Sono passati molti anni da quando Eichmann tentò di non provocare sofferenze inutili mentre il Reich “sconfiggeva” le «fonti […] della sofferenza umana». Ma i suoi princìpi vivono forti e vigorosi tra di noi. Li sentivo nei bisbigli che mi circondavano in chiesa: «Ha sofferto?» Li vedo rigogliosi nei Paesi Bassi, dove l’eutanasia – che oggi si considera una morte indolore – è non solo legale, ma anche una scelta imponibile dai genitori ai loro bambini malati, perché questi non soffrano. Li vedo all’opera nell’incredibile proliferazione di pillole e nella vertiginosa espansione del loro uso. Altro che morfina! Oggi abbiamo pillole per la concentrazione, per la depressione, per ogni sfumatura di benessere, per anziani che vogliono sentirsi giovani e rampanti.
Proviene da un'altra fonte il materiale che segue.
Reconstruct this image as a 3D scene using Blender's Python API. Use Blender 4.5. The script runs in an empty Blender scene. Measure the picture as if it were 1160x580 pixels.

I giovani, a cui vengono spesso somministrate, rimangono scioccati quando gli si dice che non c’è pillola che faccia riuscire bene in filosofia. «Ma professore, io prendo l’Adderal!»
Certo, mi dicevo seduta sul mio banco, si capisce perché a primo acchito si possa pensare che il male è il dolore. Ma almeno Eichmann avrebbe dovuto far sorgere un dubbio in materia. Come può il male essere il dolore? Ci sono mali indolori – come quello degli eroinomani. Ci sono dolori buoni: come talvolta il sentirsi in colpa, cosa questa di cui Eichmann sembrava non avere bisogno, a tal punto si era convinto dell’idea che «il peccato imperdonabile era… provocare sofferenze inutili».